## Short task
Restate the entire listing word for word.

## Provided data
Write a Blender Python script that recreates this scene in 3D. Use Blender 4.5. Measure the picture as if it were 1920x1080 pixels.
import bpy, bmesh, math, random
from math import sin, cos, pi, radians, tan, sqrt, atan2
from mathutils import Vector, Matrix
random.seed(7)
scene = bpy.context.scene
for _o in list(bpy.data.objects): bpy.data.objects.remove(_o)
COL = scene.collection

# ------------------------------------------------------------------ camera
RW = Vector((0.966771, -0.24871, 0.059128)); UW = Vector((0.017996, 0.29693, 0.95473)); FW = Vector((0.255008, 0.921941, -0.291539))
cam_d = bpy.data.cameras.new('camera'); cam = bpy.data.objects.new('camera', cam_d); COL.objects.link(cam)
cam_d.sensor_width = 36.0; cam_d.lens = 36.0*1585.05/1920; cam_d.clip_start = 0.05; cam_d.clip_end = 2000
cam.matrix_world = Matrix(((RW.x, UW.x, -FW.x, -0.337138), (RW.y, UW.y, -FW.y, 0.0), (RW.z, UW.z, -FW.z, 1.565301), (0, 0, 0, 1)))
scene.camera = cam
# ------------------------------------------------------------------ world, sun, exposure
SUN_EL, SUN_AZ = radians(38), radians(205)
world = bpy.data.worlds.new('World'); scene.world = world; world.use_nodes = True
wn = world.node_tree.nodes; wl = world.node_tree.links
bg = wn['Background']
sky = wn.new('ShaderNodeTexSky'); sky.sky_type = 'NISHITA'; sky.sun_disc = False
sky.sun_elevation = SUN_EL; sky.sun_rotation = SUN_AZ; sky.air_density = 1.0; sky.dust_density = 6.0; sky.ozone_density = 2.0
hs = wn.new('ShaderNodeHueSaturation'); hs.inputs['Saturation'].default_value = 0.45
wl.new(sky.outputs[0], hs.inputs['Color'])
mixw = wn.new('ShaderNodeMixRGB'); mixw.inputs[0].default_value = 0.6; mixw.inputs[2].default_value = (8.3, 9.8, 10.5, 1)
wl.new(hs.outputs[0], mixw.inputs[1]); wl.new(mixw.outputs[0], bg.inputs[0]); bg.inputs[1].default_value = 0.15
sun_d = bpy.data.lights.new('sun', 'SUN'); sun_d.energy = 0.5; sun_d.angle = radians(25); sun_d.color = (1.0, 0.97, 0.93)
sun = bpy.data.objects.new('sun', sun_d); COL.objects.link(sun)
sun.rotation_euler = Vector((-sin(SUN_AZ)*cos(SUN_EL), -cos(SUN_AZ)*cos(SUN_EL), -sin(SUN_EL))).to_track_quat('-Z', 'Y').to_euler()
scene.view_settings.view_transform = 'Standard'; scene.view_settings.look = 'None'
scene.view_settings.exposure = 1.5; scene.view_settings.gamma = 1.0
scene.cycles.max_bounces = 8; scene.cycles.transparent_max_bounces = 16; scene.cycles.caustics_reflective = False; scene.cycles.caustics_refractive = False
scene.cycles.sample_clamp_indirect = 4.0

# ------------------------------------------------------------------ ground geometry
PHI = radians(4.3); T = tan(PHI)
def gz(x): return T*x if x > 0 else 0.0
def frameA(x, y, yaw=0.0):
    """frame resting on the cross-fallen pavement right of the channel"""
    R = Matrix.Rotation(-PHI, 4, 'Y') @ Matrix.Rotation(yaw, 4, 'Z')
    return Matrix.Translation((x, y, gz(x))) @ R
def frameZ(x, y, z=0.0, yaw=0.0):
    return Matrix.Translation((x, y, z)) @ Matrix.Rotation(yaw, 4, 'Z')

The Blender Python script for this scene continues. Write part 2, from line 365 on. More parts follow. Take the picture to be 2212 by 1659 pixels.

## Output below
Write a Blender Python script that recreates this scene in 3D. Use Blender 4.5. Measure the picture as if it were 1920x1080 pixels.
import bpy, bmesh, math, random
from math import sin, cos, pi, radians, tan, sqrt, atan2
from mathutils import Vector, Matrix
random.seed(7)
scene = bpy.context.scene
for _o in list(bpy.data.objects): bpy.data.objects.remove(_o)
COL = scene.collection

# ------------------------------------------------------------------ camera
RW = Vector((0.966771, -0.24871, 0.059128)); UW = Vector((0.017996, 0.29693, 0.95473)); FW = Vector((0.255008, 0.921941, -0.291539))
cam_d = bpy.data.cameras.new('camera'); cam = bpy.data.objects.new('camera', cam_d); COL.objects.link(cam)
cam_d.sensor_width = 36.0; cam_d.lens = 36.0*1585.05/1920; cam_d.clip_start = 0.05; cam_d.clip_end = 2000
cam.matrix_world = Matrix(((RW.x, UW.x, -FW.x, -0.337138), (RW.y, UW.y, -FW.y, 0.0), (RW.z, UW.z, -FW.z, 1.565301), (0, 0, 0, 1)))
scene.camera = cam
# ------------------------------------------------------------------ world, sun, exposure
SUN_EL, SUN_AZ = radians(38), radians(205)
world = bpy.data.worlds.new('World'); scene.world = world; world.use_nodes = True
wn = world.node_tree.nodes; wl = world.node_tree.links
bg = wn['Background']
sky = wn.new('ShaderNodeTexSky'); sky.sky_type = 'NISHITA'; sky.sun_disc = False
sky.sun_elevation = SUN_EL; sky.sun_rotation = SUN_AZ; sky.air_density = 1.0; sky.dust_density = 6.0; sky.ozone_density = 2.0
hs = wn.new('ShaderNodeHueSaturation'); hs.inputs['Saturation'].default_value = 0.45
wl.new(sky.outputs[0], hs.inputs['Color'])
mixw = wn.new('ShaderNodeMixRGB'); mixw.inputs[0].default_value = 0.6; mixw.inputs[2].default_value = (8.3, 9.8, 10.5, 1)
wl.new(hs.outputs[0], mixw.inputs[1]); wl.new(mixw.outputs[0], bg.inputs[0]); bg.inputs[1].default_value = 0.15
sun_d = bpy.data.lights.new('sun', 'SUN'); sun_d.energy = 0.5; sun_d.angle = radians(25); sun_d.color = (1.0, 0.97, 0.93)
sun = bpy.data.objects.new('sun', sun_d); COL.objects.link(sun)
sun.rotation_euler = Vector((-sin(SUN_AZ)*cos(SUN_EL), -cos(SUN_AZ)*cos(SUN_EL), -sin(SUN_EL))).to_track_quat('-Z', 'Y').to_euler()
scene.view_settings.view_transform = 'Standard'; scene.view_settings.look = 'None'
scene.view_settings.exposure = 1.5; scene.view_settings.gamma = 1.0
scene.cycles.max_bounces = 8; scene.cycles.transparent_max_bounces = 16; scene.cycles.caustics_reflective = False; scene.cycles.caustics_refractive = False
scene.cycles.sample_clamp_indirect = 4.0

# ------------------------------------------------------------------ ground geometry
PHI = radians(4.3); T = tan(PHI)
def gz(x): return T*x if x > 0 else 0.0
def frameA(x, y, yaw=0.0):
    """frame resting on the cross-fallen pavement right of the channel"""
    R = Matrix.Rotation(-PHI, 4, 'Y') @ Matrix.Rotation(yaw, 4, 'Z')
    return Matrix.Translation((x, y, gz(x))) @ R
def frameZ(x, y, z=0.0, yaw=0.0):
    return Matrix.Translation((x, y, z)) @ Matrix.Rotation(yaw, 4, 'Z')

The Blender Python script for this scene continues. Write part 2, from line 365 on. More parts follow. Take the picture to be 2212 by 1659 pixels.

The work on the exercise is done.